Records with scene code
========
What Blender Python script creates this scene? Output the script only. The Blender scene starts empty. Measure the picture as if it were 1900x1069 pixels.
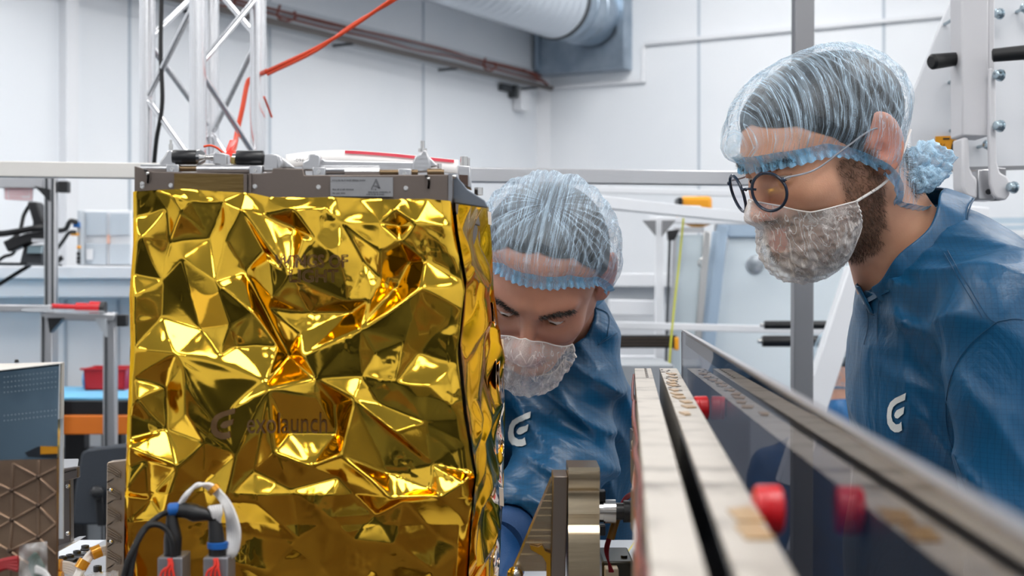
import bpy, bmesh, math, random
import numpy as np
from mathutils import Vector, Matrix, noise, geometry
from mathutils.bvhtree import BVHTree

# ------------------------------------------------------------------ camera, world, lights, exposure
SC = bpy.context.scene
COL = SC.collection
F, CX, HY, EYE = 2640.0, 950.0, 525.0, 1.45       # focal length in pixels, picture centre, horizon row, eye height
cam_d = bpy.data.cameras.new('camera')
cam = bpy.data.objects.new('camera', cam_d); COL.objects.link(cam)
cam.location = (0, 0, EYE); cam.rotation_euler = (math.pi/2, 0, 0)
cam_d.sensor_width = 36; cam_d.lens = 36*F/1900.0
cam_d.shift_y = (525-534.5)/1900.0
cam_d.clip_start = .02
cam_d.dof.use_dof = True; cam_d.dof.focus_distance = 1.62; cam_d.dof.aperture_fstop = 8.5
SC.camera = cam
w = bpy.data.worlds.new('world'); SC.world = w; w.use_nodes = True
w.node_tree.nodes['Background'].inputs[0].default_value = (.62, .72, .85, 1)
w.node_tree.nodes['Background'].inputs[1].default_value = .6
vs = SC.view_settings
vs.view_transform = 'Standard'; vs.look = 'None'; vs.gamma = 1; vs.exposure = -0.26; vs.use_curve_mapping = False
LAMP = 13.0          # radiance of the ceiling light panels

def P(px, py, d):
    """point seen at photo pixel (px,py) standing d metres away"""
    return Vector(((px-CX)/F*d, d, EYE-(py-HY)/F*d))
K = Vector((.177, 8.5, 0)); LD = Vector((-.513, -.858, 0)).normalized(); RD = Vector((.858, -.513, 0)).normalized()
def room(l, r, z): return K+LD*l+RD*r+Vector((0, 0, z))
CEIL = 3.7

# ------------------------------------------------------------------ materials
def lin(c):
    c = c/255.0
    return c/12.92 if c <= .04045 else ((c+.055)/1.055)**2.4
def rgb(r, g, b): return (lin(r), lin(g), lin(b), 1)
MATS = {}
def mat(name, col=None, rough=.5, metal=0, bump=None, alpha=1, trans=0, spec=.5, coat=0, aniso=0, mottle=None, sheen=0):
    """bump=(scale, strength, distance[, stretch]) ; mottle=(scale, colour2, low, high)"""
    if name in MATS: return MATS[name]
    m = bpy.data.materials.new(name); m.use_nodes = True; nt = m.node_tree
    b = nt.nodes['Principled BSDF']
    b.inputs['Base Color'].default_value = col; b.inputs['Roughness'].default_value = rough
    b.inputs['Metallic'].default_value = metal; b.inputs['Alpha'].default_value = alpha
    b.inputs['Transmission Weight'].default_value = trans
    b.inputs['Specular IOR Level'].default_value = spec
    b.inputs['Coat Weight'].default_value = coat
    b.inputs['Anisotropic'].default_value = aniso
    b.inputs['Sheen Weight'].default_value = sheen
    tc = nt.nodes.new('ShaderNodeTexCoord')
    mp = nt.nodes.new('ShaderNodeMapping'); nt.links.new(tc.outputs['Object'], mp.inputs['Vector'])
    if bump:
        if len(bump) > 3: mp.inputs['Scale'].default_value = bump[3]
        n = nt.nodes.new('ShaderNodeTexNoise'); n.inputs['Scale'].default_value = bump[0]; n.inputs['Detail'].default_value = 4
        nt.links.new(mp.outputs[0], n.inputs['Vector'])
        bp = nt.nodes.new('ShaderNodeBump'); bp.inputs['Strength'].default_value = bump[1]; bp.inputs['Distance'].default_value = bump[2]
        nt.links.new(n.outputs['Fac'], bp.inputs['Height']); nt.links.new(bp.outputs[0], b.inputs['Normal'])
    if mottle:
        n2 = nt.nodes.new('ShaderNodeTexNoise'); n2.inputs['Scale'].default_value = mottle[0]; n2.inputs['Detail'].default_value = 5
        nt.links.new(mp.outputs[0], n2.inputs['Vector'])
        rp = nt.nodes.new('ShaderNodeValToRGB'); rp.color_ramp.elements[0].position = mottle[2]; rp.color_ramp.elements[1].position = mottle[3]
        rp.color_ramp.elements[0].color = col; rp.color_ramp.elements[1].color = mottle[1]
        nt.links.new(n2.outputs['Fac'], rp.inputs[0]); nt.links.new(rp.outputs[0], b.inputs['Base Color'])
    MATS[name] = m; return m
def glow(name, col, s):
    m = bpy.data.materials.new(name); m.use_nodes = True; nt = m.node_tree
    b = nt.nodes['Principled BSDF']; b.inputs['Base Color'].default_value = col
    b.inputs['Emission Color'].default_value = col; b.inputs['Emission Strength'].default_value = s
    return m
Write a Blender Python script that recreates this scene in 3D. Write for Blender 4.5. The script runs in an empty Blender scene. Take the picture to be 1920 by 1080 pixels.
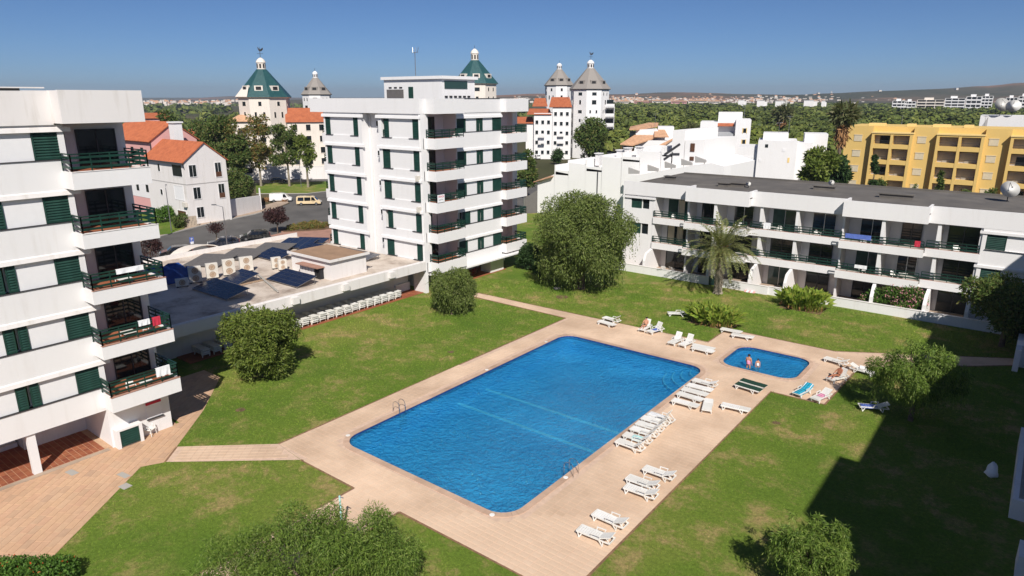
import bpy, bmesh, math, random
import numpy as np
from math import sin, cos, pi, radians, hypot, atan, atan2, sqrt
from mathutils import Vector, Matrix, geometry

# ------------------------------------------------------------------ camera, sky, sun, exposure
SC = bpy.context.scene
COL = SC.collection
FPX, HORIZON, CAM_H, HEAD = 1275.0, 182.0, 21.8, radians(38)
PITCH = atan((540 - HORIZON) / FPX)
cam_d = bpy.data.cameras.new('camera')
cam = bpy.data.objects.new('camera', cam_d)
COL.objects.link(cam)
cam.location = (0, 0, CAM_H)
cam.rotation_euler = (pi / 2 - PITCH, 0, HEAD)
cam_d.sensor_width = 36.0
cam_d.lens = 36.0 * FPX / 1920.0
cam_d.clip_start = 0.3
cam_d.clip_end = 60000
SC.camera = cam

SUN_DIR = Vector((-0.77, 0.78, -1.0)).normalized()      # the way the light travels
SUN_EL = math.asin(-SUN_DIR.z)
SUN_AZ = atan2(-SUN_DIR.x, -SUN_DIR.y)                  # clockwise from +Y towards the sun
world = bpy.data.worlds.new('World')
SC.world = world
world.use_nodes = True
wn = world.node_tree
wn.nodes.clear()
sky = wn.nodes.new('ShaderNodeTexSky')
sky.sky_type = 'NISHITA'
sky.sun_disc = False
sky.sun_elevation = SUN_EL
sky.sun_rotation = SUN_AZ
sky.altitude = 0
sky.air_density = 0.6
sky.dust_density = 0.3
sky.ozone_density = 10.0
bg = wn.nodes.new('ShaderNodeBackground')
bg.inputs['Strength'].default_value = 0.06
wo = wn.nodes.new('ShaderNodeOutputWorld')
wn.links.new(sky.outputs['Color'], bg.inputs['Color'])
wn.links.new(bg.outputs['Background'], wo.inputs['Surface'])
sun_d = bpy.data.lights.new('sun', 'SUN')
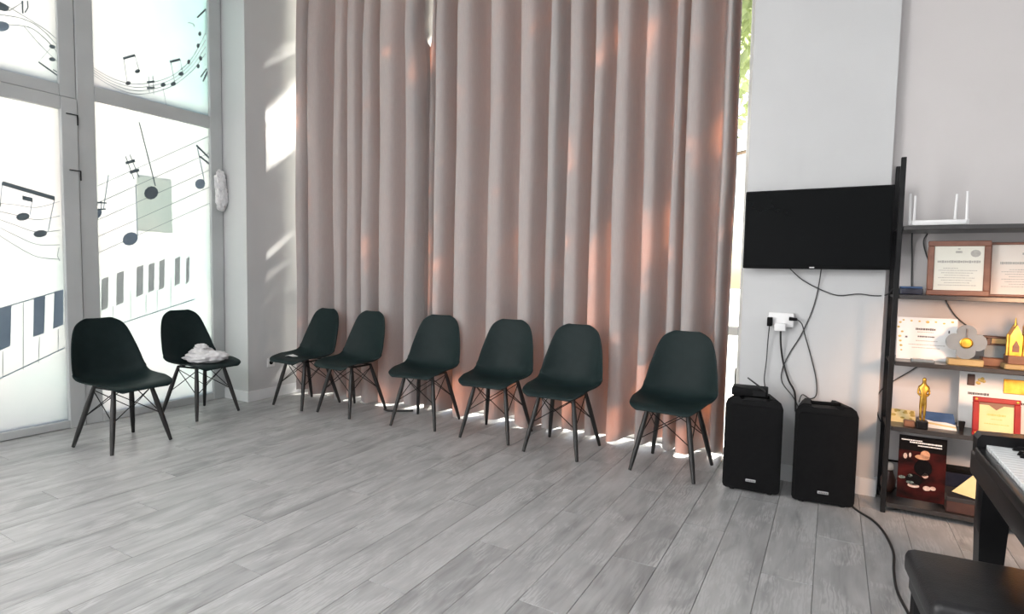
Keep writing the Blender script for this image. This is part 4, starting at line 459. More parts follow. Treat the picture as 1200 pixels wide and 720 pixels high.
# ------------------------------------------------------------------ chairs
PROF = [(0, -.262, .398, .150), (.04, -.252, .415, .182), (.10, -.215, .427, .208), (.22, -.12, .424, .226), (.36, -.01, .414, .236), (.48, .085, .414, .238), (.56, .145, .432, .237),
        (.63, .178, .480, .232), (.71, .197, .560, .222), (.80, .211, .650, .205), (.88, .222, .732, .184), (.945, .230, .795, .158), (.98, .234, .824, .125), (1.0, .235, .836, .078)]
LIFT = [(0, -.012), (.10, .004), (.25, .030), (.45, .048), (.60, .075), (.72, .062), (.85, .035), (1.0, .010)]
def chair(label, x, y, rz):
    t = thing('shell_chair', label, 'chair', (x, y, 0), rz, 'black shell chairs along the windows')
    N, K = 46, 17
    pts = [lerp_tab(PROF, i / N) for i in range(N + 1)]
    for _ in range(2):
        pts = [pts[0]] + [[(a + 2 * b_ + c) / 4 for a, b_, c in zip(pts[i - 1], pts[i], pts[i + 1])] for i in range(1, N)] + [pts[N]]
    P = []
    for i, (py, pz, hw) in enumerate(pts):
        a, c = pts[max(i - 1, 0)], pts[min(i + 1, N)]
        ty, tz = c[0] - a[0], c[1] - a[1]; l = math.hypot(ty, tz); ny, nz = -tz / l, ty / l
        lf = lerp_tab(LIFT, i / N)[0]; row = []
        for k in range(K):
            u = -1 + 2 * k / (K - 1); q = abs(u) ** 2.6 * lf
            row.append((u * hw, py + ny * q, pz + nz * q))
        P.append(row)
    s = MB().grid(P).build('seat_shell', M['shell'], t, True, fix=False)
    md = s.modifiers.new('thick', 'SOLIDIFY'); md.thickness = 0.008; md.offset = -1
    sb = s.modifiers.new('smooth', 'SUBSURF'); sb.levels = 1; sb.render_levels = 1
    top = {}; mid = {}
    for sx in (-1, 1):
        for sy in (-1, 1):
            p0, p1 = Vector((sx * .118, sy * .10 - .01, .402)), Vector((sx * .193, sy * .20, 0.004))
            MB().tube([p0, p0.lerp(p1, .35), p0.lerp(p1, .75), p1], [.0125, .0165, .0145, .0105], 10).build('leg', M['leg'], t, 40)
            top[sx, sy] = p0.lerp(p1, .06); mid[sx, sy] = p0.lerp(p1, .52)
    for (a, c) in (((-1, -1), (1, -1)), ((1, -1), (1, 1)), ((1, 1), (-1, 1)), ((-1, 1), (-1, -1))):
        b = MB(); b.tube([top[a], mid[c]], .0032, 6); b.tube([top[c], mid[a]], .0032, 6); b.build('cross_brace', M['black_metal'], t)
    b = MB()
    for sx in (-1, 1): b.box(sx * .118 - .012, -.12, .392, sx * .118 + .012, .10, .404, .003, 1)
    for sy in (-.11, .09): b.box(-.125, sy - .010, .394, .125, sy + .010, .406, .003, 1)
    b.build('mount_frame', M['black_metal'], t)
    return t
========
## GIVEN TASK
The lines from the start of the entries above through the one containing "LAMP = 13.0" are to be retyped exactly, and no others. Pictures are left out.

## TASK ANSWER
What Blender Python script creates this scene? Output the script only. The Blender scene starts empty. Measure the picture as if it were 1900x1069 pixels.
import bpy, bmesh, math, random
import numpy as np
from mathutils import Vector, Matrix, noise, geometry
from mathutils.bvhtree import BVHTree

# ------------------------------------------------------------------ camera, world, lights, exposure
SC = bpy.context.scene
COL = SC.collection
F, CX, HY, EYE = 2640.0, 950.0, 525.0, 1.45       # focal length in pixels, picture centre, horizon row, eye height
cam_d = bpy.data.cameras.new('camera')
cam = bpy.data.objects.new('camera', cam_d); COL.objects.link(cam)
cam.location = (0, 0, EYE); cam.rotation_euler = (math.pi/2, 0, 0)
cam_d.sensor_width = 36; cam_d.lens = 36*F/1900.0
cam_d.shift_y = (525-534.5)/1900.0
cam_d.clip_start = .02
cam_d.dof.use_dof = True; cam_d.dof.focus_distance = 1.62; cam_d.dof.aperture_fstop = 8.5
SC.camera = cam
w = bpy.data.worlds.new('world'); SC.world = w; w.use_nodes = True
w.node_tree.nodes['Background'].inputs[0].default_value = (.62, .72, .85, 1)
w.node_tree.nodes['Background'].inputs[1].default_value = .6
vs = SC.view_settings
vs.view_transform = 'Standard'; vs.look = 'None'; vs.gamma = 1; vs.exposure = -0.26; vs.use_curve_mapping = False
LAMP = 13.0          # radiance of the ceiling light panels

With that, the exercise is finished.